フェイスブックが、子どもにもアカウントが開けるよう準備しているという。フェイスブックにとっては、これは新しいユーザーを確保するだけでなく、まったく新しいビジネスモデルを構築するきっかけとなるが、同時に大きな議論と抵抗を呼び起こしそうだ。
この場合の「子ども」というのは、13歳以下。だいたい小学生以下の子どもということになる。アメリカでは、13歳未満については「子どものためのオンライン・プライバシー保護法」が適用され、個人情報を収集する際には親の同意が必要とされている。したがって、合法内で子どもがフェイスブックを使えるようにするには、いろいろなしくみが必要となるはずだ。
親が友達承認?常時モニター?
「子ども向けFB」をめぐる問題点
たとえば、まずアカウント自体が独立したものではなく、親の付属アカウントのように設定されるかもしれない。そうなると、親のアカウントには「友達」とか「グループ」の他に、「子ども」などというカテゴリーができて、ここで子どものフェイスブックでの行動をモニターするしくみがつくられるのかもしれない。

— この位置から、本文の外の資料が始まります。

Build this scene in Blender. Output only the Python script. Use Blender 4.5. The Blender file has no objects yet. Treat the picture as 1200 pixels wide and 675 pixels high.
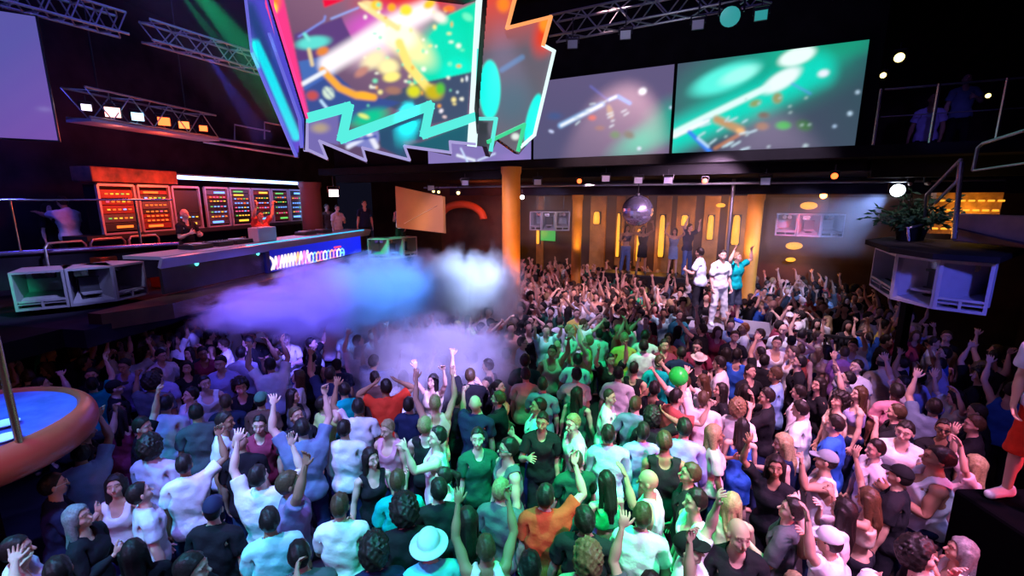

あるいは、別々のアカウントだとしても、親が友達を承認したり、少なくとも誰が友達になっているのかを常時モニターしたりすることもあるだろう。もっとも緩い場合でも、プライバシー設定をすべて「オプトイン」するようなことが必要だろう。つまり、デフォルトは個人情報や書き込みを共有するのは「友達だけ」など、プライバシーが高いものに設定されていて、それを緩めるにはわざわざプライバシー設定にアクセスして内容を変更しなければならないという風に、だ。
いずれにしても、実際にフェイスブックが子ども向けにアピールし始めると物議を醸し出すことは間違いない。これまで大人のユーザー相手でも、プライバシー設定をコロコロと変えてきた上、ユーザー・データを広告のために売り飛ばしているのに、フェイスブックはその詳細を明らかにしないことで悪名が高い。そんなサイトを一体信用していいものかという意見が大方を占めるだろう。
ただ、そうは言うものの、すでにフェイスブックにはたくさんの子どものユーザーがいる。ある調査によると、9億人のフェイスブック・ユーザーのうち、750万人は子どもで占められているという。さらにそのうちの500万人は10歳以下だと推定されている。
そうした子どもは自分の年齢をごまかして登録している場合もあるが、親が子どものためにアカウントを開いている例もずいぶんな数に上るらしい。フェイスブックは13歳未満の利用を禁止してはいるが、実際に年齢を確認するすべはないため、ほんの建て前だけの禁止に終わっているのだ。